Quel memorandum è rimasto lettera morta sinora, e difficilmente farà passi avanti con Draghi, che anche al G7, dopo aver incontrato Biden, ha voluto sottolineare come le stelle polari della politica estera italiana rimarranno sempre europeismo e atlantismo.
Come convivere in un’alleanza che si candida a governare l’Italia con una formazione politica che dimostra grande apertura verso le istanze cinesi? Un chiarimento su questo punto non è più rinviabile, il problema verrà certamente posto a Conte in un prossimo futuro. E in quel modo forse i democratici potranno capire qualche cosa di più del ruolo attuale di Beppe Grillo, garante del Movimento, ultimo residuo del passato dopo il complicato divorzio con il figlio del co-fondatore, Davide Casaleggio.

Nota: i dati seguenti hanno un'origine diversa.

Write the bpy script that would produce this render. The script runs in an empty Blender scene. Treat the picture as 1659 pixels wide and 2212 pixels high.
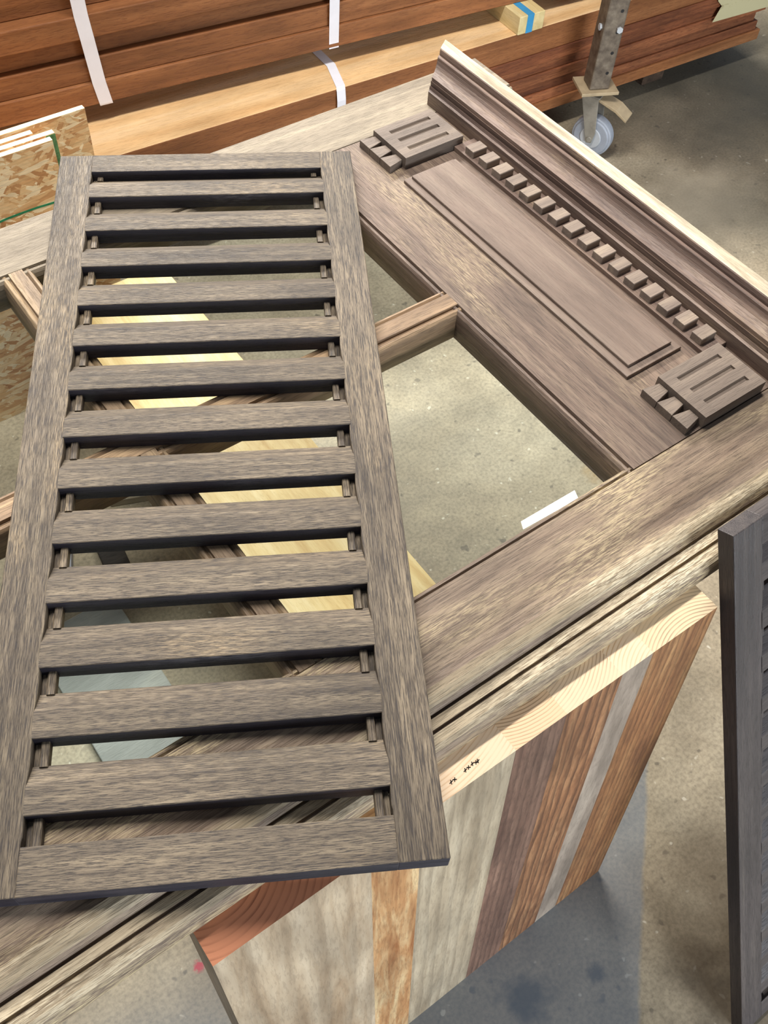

I rapporti privilegiati con la Cina passano proprio per il comico genovese, che è stato più volte ospite dell’ambasciatore Li Junhua, l’abile tessitore delle trame sino-italiane negli ultimi due anni. Con Grillo diversi incontri. E sul suo blog personale il 19 maggio è stato pubblicato il rapporto intitolato “Xinjiang. Capire la complessità, costruire la pace”, promosso dal centro studi Cesem insieme ad Eurispes-Laboratorio Brics e Istituto diplomatico internazionale (Idi), che liquida come “sensazionalistiche” le accuse mosse “nel corso dell’ultimo anno dagli Stati Uniti e dai loro principali alleati sul presunto genocidio uiguro in atto nello Xinjiang”. Un’iniziativa sostenuta anche dal presidente della Commissione esteri del Senato, il pentastellato Vito Petrocelli.
Troppi indizi per non preoccuparsi, da parte democratica, e non solo. Non va dimenticato come il governo Draghi ad aprile abbia invocato il golden power per impedire l’acquisizione da parte della cinese Shenzen Investment Holding dell’italiana Lpe, leader nella produzione di circuiti integrati sconosciuta ai più. E questo dopo aver bloccato per due volte in pochi giorni gli affari di un’altro colosso cinese, Zte.
Se l’approccio di Draghi alla Cina è improntato alla massima cautela, a non lasciare alcun vantaggio strategico a Pechino, le aperture M5s costituiscono un problema per tutto il governo. Conte è avvisato, starà a lui disegnare un Movimento davvero non schiacciato sul Dragone. Altrimenti nella maggioranza finirà inevitabilmente isolato, con conseguente fatica a sviluppare il rapporto privilegiato con i democratici.